Boghie, you love throwing monkey wrenches. Here's one for you. jpcavin posted her 5 annual returns and as she pointed out they average to 11.55%. We can annualize those values and find that comes out to 10.46%. That's not too different and probably as accurate as it gets. But when she plugged her contributions & balance into my little spreadsheet calculator she got 20.66%. Something is not right there. I applied those 5 annual returns to $100 and plugged the result into my calculator and came up with 20.46%. OK, that tells me she did it right so there is a problem with my calculator. :eek: Now to find out what.

I didn't plug anything in. I looked at what Boghie posted:

Ending Balance: $1,848
Total Contributions: $909 - I'm guessing the starting balance is kinda like a onetime contribution
Number of Years: 5
Gain: 103.30%
Annualized Return: 29.48%

I simply divided 103.30%/5 yrs and the answer was 20.66% vice 29.48%

I'm not trying to confuse anyone...honest. But I do confuse myself sometimes :laugh:
 
Troublemaker!
Says Mr. Easter!
roflmao.gif

Once again, I couldn't help myself. :laugh:
 
Oh, my mistake. I thought you were saying that was your Annualized Rate of Return. :embarrest:
 
Reading backwards from the beginning of this thread it seems that you are discussing what I noticed also in my own savings path. In my thread I am wanting to compare PIP to autotracker. But really want to understand if the math is working.

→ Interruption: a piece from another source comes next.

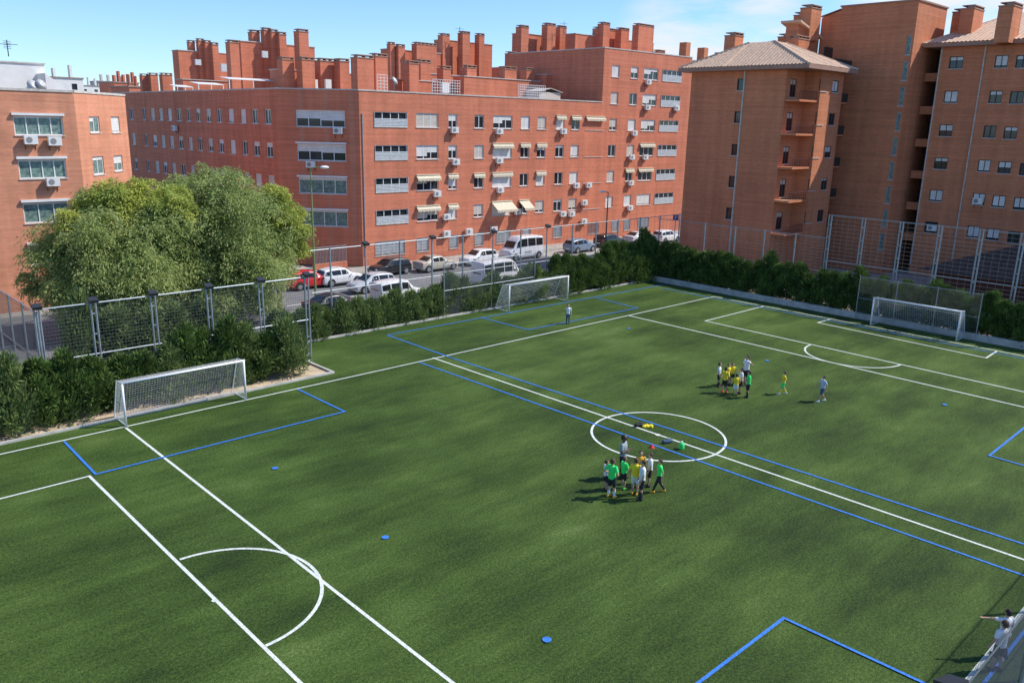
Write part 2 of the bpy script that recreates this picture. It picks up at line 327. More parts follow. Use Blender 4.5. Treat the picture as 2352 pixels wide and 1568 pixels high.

I try to use simple interest, and my contribution over the past five months to tell me what my rate of return is actual.


Lets says I have $100,000 in the TSP funds total. and I contribute $10,000. So just the savings would be $110000. But because of simple interest on the $100,000 of say 5% earned to date (yes I know I need to include the $10,000 in the interest calculation, but I am calling that insignifcant for now); my capital plus interest is $105,000 , plus contribution should be $115,000 grand total.

when I apply this algorthm to my actual numbers I get about 3% interest to date from end of FY13 until now (using dollars in the account). yet PIP says 13% for the year to date (yes i know its for the 12 months), while Autotracker says 7% interest to date.